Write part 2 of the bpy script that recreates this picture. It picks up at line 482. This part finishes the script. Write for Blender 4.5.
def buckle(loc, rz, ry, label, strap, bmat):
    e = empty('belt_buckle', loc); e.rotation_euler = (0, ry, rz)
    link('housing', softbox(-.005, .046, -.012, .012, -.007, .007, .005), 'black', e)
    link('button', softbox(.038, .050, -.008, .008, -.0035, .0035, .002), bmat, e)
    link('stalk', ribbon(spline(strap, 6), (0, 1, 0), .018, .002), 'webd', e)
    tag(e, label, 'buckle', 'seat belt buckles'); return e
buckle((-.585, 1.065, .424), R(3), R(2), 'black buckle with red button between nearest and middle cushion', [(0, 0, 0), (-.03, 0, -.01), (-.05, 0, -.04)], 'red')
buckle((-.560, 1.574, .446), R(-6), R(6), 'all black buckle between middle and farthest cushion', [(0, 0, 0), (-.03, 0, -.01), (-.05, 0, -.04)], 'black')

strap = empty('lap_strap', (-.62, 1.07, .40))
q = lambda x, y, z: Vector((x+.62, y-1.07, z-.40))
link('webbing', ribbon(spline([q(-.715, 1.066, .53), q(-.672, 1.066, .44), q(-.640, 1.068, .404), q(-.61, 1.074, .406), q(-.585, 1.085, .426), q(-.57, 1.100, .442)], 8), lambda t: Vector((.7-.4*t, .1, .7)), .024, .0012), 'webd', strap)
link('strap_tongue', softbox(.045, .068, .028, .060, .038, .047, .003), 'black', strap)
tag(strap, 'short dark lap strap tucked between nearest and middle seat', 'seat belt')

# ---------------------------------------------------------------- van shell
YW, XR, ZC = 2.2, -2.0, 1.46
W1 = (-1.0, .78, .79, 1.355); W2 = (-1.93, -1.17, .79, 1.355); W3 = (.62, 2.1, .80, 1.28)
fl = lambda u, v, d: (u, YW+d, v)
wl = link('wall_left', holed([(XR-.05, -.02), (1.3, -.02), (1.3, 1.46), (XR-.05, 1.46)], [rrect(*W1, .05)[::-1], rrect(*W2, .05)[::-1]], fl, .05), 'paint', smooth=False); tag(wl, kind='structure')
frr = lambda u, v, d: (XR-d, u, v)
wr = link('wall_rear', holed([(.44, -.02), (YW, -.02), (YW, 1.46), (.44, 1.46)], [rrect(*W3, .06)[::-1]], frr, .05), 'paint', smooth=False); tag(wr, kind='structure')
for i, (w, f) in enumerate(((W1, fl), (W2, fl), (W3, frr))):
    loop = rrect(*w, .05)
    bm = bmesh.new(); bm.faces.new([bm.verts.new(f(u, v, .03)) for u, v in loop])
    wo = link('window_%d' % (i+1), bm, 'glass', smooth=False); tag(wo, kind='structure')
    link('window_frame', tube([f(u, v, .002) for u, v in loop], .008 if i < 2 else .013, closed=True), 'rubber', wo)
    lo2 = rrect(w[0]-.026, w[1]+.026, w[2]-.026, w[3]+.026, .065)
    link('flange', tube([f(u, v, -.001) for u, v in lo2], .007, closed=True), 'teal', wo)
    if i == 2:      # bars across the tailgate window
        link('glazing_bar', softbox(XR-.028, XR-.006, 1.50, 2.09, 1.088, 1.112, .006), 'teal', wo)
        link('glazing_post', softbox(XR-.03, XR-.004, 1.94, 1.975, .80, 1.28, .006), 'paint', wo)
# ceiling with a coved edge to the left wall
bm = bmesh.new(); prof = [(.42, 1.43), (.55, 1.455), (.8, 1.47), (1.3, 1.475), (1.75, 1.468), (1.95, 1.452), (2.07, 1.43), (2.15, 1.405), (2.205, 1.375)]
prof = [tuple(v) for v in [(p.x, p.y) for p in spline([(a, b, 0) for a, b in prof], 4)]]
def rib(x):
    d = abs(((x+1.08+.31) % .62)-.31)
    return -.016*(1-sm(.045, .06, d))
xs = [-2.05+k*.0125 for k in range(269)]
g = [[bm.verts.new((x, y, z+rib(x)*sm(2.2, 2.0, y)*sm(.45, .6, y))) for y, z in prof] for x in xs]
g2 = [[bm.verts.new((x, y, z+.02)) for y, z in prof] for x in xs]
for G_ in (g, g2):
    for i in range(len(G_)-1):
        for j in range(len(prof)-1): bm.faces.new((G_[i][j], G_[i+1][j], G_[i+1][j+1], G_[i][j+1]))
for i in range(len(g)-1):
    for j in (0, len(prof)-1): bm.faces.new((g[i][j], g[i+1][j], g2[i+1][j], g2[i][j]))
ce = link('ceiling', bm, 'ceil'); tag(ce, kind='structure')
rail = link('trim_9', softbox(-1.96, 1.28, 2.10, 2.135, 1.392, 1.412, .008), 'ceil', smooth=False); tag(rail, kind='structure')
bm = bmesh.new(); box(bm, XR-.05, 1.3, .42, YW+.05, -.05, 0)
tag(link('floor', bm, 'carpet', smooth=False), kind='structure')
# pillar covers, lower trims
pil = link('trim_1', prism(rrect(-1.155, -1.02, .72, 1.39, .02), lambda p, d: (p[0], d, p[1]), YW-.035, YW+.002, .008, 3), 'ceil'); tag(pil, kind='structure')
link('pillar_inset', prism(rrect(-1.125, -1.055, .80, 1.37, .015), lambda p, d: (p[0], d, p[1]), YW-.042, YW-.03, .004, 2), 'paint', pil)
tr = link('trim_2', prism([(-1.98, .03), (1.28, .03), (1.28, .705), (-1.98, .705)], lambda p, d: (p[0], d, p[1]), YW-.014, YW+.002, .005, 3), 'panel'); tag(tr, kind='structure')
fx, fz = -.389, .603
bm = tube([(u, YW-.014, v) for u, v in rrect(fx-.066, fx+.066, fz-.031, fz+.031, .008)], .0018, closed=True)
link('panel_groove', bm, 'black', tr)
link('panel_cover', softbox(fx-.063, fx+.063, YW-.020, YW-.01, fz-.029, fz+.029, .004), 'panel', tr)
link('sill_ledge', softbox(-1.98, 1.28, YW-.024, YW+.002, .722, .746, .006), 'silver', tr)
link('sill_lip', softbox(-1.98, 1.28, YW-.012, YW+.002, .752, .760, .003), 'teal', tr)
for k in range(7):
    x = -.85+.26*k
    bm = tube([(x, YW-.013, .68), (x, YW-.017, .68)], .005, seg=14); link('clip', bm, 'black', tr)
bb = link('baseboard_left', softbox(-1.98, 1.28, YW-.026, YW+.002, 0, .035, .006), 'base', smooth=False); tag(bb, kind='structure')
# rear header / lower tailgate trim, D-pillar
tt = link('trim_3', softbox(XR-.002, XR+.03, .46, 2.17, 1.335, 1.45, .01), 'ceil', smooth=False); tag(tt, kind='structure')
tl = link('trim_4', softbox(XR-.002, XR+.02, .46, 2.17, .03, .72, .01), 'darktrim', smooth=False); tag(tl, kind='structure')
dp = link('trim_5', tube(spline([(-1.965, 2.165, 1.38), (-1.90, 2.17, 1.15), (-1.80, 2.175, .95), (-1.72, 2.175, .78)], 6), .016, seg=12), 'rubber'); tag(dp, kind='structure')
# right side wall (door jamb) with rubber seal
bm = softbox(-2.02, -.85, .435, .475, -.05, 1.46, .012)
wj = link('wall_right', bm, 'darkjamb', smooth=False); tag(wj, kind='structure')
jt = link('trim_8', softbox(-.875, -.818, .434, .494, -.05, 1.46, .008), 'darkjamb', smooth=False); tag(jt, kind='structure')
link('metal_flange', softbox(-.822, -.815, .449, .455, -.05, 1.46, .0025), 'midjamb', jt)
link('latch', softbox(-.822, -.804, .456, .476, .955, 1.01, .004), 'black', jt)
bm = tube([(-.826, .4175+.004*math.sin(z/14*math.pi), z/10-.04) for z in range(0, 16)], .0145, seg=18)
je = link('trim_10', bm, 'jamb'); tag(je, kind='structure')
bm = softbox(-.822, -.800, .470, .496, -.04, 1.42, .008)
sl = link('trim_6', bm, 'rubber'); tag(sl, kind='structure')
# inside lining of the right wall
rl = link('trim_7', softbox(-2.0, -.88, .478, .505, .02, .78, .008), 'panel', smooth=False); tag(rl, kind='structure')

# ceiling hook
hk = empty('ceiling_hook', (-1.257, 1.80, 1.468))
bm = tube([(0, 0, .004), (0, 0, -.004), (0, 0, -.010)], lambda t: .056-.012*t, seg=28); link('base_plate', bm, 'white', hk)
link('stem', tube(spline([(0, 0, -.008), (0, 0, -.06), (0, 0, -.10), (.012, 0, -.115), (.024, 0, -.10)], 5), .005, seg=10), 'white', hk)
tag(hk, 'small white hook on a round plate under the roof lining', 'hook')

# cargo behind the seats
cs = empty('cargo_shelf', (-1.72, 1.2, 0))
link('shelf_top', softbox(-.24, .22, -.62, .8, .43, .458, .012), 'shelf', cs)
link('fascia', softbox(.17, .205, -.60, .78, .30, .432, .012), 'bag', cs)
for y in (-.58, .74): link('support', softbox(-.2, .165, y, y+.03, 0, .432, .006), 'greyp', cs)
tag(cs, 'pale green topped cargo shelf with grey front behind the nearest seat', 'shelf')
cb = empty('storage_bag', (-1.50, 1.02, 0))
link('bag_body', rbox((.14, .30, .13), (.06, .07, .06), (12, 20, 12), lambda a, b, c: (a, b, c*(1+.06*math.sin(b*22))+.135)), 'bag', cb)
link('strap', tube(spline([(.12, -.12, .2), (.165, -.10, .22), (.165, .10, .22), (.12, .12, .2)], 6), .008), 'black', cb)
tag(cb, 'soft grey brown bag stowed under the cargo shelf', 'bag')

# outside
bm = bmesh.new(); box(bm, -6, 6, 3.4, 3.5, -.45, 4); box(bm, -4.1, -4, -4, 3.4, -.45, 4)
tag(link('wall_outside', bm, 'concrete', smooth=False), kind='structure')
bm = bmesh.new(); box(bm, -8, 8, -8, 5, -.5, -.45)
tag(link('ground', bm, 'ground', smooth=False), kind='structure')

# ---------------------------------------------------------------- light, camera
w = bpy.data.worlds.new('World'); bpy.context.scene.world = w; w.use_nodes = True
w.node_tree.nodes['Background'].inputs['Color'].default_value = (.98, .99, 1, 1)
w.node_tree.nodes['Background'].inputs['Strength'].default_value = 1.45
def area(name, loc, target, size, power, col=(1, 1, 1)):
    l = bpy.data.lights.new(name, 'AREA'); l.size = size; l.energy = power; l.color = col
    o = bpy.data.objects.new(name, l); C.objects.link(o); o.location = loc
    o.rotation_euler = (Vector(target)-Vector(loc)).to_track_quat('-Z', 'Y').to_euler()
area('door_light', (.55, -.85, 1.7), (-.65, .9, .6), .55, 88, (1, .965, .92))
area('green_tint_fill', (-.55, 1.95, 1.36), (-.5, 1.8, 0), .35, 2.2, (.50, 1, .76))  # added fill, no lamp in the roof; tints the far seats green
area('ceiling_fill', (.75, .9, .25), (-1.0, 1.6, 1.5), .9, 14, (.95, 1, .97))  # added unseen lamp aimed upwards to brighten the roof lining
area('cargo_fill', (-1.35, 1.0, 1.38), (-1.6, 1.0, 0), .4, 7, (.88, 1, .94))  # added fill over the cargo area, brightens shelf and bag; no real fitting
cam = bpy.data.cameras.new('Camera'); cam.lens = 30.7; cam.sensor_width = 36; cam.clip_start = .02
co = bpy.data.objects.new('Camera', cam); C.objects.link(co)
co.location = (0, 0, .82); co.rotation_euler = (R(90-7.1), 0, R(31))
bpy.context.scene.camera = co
———
Look at the material above and copy, word for word, its lines from the first through the one containing "buckle((-.560, 1.574, .446), R(-6), R(6), 'all".

▸ **The completed task**
Write part 2 of the bpy script that recreates this picture. It picks up at line 482. This part finishes the script. Write for Blender 4.5.
def buckle(loc, rz, ry, label, strap, bmat):
    e = empty('belt_buckle', loc); e.rotation_euler = (0, ry, rz)
    link('housing', softbox(-.005, .046, -.012, .012, -.007, .007, .005), 'black', e)
    link('button', softbox(.038, .050, -.008, .008, -.0035, .0035, .002), bmat, e)
    link('stalk', ribbon(spline(strap, 6), (0, 1, 0), .018, .002), 'webd', e)
    tag(e, label, 'buckle', 'seat belt buckles'); return e
buckle((-.585, 1.065, .424), R(3), R(2), 'black buckle with red button between nearest and middle cushion', [(0, 0, 0), (-.03, 0, -.01), (-.05, 0, -.04)], 'red')
buckle((-.560, 1.574, .446), R(-6), R(6), 'all black buckle between middle and farthest cushion', [(0, 0, 0), (-.03, 0, -.01), (-.05, 0, -.04)], 'black')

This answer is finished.